■ Task to complete
Your task is to quote the listing below exactly, beginning with its first line and ending on the line bearing "COL = SC.collection".

■ Data shown
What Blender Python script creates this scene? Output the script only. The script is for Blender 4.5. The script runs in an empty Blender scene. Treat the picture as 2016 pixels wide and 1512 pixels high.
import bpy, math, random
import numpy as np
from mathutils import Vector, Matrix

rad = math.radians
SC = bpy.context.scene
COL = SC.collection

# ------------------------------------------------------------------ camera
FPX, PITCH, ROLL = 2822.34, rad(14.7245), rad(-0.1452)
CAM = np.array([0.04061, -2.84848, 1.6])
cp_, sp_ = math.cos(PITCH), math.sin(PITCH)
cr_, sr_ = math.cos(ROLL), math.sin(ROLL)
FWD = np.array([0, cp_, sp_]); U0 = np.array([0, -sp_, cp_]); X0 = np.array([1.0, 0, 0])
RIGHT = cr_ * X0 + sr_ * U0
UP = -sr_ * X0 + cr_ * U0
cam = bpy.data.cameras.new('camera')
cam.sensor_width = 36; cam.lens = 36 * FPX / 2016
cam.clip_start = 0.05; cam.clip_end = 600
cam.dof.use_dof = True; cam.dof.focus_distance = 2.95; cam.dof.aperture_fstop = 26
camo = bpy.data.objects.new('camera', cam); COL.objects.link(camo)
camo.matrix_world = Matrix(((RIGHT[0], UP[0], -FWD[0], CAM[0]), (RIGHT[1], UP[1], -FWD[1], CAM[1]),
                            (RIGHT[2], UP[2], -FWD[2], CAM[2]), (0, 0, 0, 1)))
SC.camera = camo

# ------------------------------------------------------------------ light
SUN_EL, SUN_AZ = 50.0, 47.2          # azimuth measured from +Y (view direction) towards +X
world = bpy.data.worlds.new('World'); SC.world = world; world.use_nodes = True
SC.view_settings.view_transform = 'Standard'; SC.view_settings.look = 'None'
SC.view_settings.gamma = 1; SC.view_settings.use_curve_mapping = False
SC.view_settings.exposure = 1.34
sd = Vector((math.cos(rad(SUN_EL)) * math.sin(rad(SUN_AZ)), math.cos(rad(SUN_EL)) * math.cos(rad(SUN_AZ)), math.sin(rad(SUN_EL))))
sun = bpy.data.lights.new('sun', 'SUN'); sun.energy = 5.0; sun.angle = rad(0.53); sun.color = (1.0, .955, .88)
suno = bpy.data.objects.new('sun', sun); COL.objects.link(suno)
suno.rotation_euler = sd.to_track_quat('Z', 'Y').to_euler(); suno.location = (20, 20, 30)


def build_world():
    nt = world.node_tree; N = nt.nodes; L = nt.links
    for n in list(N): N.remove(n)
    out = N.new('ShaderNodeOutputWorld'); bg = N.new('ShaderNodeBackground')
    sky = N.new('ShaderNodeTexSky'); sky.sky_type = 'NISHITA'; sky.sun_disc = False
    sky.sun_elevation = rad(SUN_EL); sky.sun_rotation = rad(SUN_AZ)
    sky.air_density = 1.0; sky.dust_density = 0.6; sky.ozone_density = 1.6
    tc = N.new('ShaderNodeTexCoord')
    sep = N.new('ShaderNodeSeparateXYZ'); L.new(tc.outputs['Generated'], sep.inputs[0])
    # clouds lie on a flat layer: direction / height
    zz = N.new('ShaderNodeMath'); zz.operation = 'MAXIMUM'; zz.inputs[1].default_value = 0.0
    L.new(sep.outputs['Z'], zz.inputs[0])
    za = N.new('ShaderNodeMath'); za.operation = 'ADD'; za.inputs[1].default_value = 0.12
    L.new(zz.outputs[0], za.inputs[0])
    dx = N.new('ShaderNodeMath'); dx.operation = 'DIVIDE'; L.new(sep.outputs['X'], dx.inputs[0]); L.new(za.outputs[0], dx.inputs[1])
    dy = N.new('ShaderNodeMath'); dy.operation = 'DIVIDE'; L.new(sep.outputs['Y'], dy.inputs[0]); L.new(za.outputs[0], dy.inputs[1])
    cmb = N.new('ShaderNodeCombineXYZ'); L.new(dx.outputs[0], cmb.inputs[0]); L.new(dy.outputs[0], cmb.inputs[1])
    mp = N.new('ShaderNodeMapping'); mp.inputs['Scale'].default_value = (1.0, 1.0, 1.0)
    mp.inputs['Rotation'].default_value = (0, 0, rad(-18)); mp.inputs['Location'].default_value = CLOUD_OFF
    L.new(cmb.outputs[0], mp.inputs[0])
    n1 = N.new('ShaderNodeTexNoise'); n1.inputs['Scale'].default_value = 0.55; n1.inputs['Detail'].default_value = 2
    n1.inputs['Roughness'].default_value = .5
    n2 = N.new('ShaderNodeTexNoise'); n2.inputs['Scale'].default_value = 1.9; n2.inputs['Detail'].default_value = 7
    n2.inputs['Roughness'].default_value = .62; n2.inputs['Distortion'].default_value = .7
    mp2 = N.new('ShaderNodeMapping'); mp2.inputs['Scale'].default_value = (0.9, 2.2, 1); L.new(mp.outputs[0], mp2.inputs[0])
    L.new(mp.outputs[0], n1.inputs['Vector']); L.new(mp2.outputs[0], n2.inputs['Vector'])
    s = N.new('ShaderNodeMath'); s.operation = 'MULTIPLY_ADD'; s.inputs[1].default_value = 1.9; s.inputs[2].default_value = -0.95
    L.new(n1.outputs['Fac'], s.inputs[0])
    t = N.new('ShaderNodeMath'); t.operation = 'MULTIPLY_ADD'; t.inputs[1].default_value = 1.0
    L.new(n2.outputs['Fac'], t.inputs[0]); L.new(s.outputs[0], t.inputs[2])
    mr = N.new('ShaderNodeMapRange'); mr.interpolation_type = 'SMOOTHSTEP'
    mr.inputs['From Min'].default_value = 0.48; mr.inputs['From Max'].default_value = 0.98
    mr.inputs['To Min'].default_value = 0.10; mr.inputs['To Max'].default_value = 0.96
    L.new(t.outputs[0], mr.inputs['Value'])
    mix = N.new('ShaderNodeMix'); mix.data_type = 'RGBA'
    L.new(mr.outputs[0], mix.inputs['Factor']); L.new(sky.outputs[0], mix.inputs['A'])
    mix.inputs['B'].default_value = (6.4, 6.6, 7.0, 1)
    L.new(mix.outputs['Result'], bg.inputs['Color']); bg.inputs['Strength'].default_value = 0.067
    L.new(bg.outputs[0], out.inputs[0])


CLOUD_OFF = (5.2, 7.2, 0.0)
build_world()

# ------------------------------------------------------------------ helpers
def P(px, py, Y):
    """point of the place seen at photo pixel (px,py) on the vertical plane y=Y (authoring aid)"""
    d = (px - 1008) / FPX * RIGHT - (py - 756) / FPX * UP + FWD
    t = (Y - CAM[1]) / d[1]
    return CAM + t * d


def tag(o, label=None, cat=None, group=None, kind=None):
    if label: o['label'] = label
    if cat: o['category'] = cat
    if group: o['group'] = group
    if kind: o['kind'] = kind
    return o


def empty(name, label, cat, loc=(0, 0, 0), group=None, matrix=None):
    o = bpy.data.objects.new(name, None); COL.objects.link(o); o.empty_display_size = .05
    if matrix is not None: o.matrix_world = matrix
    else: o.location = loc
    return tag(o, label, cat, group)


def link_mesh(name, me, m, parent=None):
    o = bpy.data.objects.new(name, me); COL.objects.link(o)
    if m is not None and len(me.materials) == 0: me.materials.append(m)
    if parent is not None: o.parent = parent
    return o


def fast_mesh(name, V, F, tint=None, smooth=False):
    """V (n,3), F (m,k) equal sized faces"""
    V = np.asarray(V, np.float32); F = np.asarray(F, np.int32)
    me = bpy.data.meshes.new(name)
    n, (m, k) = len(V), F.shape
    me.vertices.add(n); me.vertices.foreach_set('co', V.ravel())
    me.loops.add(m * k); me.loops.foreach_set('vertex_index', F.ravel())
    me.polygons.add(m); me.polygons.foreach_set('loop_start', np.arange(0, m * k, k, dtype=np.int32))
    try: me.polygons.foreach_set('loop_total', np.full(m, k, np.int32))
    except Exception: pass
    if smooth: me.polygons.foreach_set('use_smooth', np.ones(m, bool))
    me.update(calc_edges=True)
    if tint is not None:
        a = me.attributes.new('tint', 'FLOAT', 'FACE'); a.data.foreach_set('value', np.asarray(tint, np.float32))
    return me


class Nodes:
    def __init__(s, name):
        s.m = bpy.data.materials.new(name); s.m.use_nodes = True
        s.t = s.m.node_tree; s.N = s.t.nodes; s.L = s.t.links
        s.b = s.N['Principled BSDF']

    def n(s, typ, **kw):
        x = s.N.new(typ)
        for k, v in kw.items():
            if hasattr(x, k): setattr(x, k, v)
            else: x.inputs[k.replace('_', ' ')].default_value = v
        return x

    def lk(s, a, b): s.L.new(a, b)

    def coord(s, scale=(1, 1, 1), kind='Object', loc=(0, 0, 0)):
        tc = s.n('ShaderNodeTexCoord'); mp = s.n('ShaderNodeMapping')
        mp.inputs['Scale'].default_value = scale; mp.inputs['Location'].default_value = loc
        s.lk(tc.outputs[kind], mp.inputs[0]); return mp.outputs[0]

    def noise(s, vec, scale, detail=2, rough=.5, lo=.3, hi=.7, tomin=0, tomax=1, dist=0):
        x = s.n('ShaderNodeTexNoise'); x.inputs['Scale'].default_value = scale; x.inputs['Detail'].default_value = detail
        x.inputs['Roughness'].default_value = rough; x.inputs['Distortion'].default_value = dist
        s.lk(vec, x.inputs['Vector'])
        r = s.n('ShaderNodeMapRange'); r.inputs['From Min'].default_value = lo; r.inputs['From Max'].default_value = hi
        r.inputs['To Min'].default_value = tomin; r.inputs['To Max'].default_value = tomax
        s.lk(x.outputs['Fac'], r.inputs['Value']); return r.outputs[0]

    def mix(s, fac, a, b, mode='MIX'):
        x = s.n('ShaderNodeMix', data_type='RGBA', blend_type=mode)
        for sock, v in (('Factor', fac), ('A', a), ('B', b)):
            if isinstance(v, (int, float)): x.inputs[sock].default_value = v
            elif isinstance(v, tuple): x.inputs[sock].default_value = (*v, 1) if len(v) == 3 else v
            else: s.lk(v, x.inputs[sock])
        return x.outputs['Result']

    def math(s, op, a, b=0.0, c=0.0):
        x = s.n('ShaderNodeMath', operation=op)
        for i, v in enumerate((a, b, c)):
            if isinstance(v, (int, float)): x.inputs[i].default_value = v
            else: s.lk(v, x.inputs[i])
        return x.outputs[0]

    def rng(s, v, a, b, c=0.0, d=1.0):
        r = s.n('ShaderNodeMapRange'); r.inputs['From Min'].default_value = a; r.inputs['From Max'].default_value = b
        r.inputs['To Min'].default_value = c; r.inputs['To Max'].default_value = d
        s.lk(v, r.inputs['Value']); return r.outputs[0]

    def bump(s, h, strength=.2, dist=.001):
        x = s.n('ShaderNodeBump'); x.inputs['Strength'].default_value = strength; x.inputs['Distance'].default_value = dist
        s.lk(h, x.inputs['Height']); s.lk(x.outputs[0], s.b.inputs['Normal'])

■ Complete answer
What Blender Python script creates this scene? Output the script only. The script is for Blender 4.5. The script runs in an empty Blender scene. Treat the picture as 2016 pixels wide and 1512 pixels high.
import bpy, math, random
import numpy as np
from mathutils import Vector, Matrix

rad = math.radians
SC = bpy.context.scene
COL = SC.collection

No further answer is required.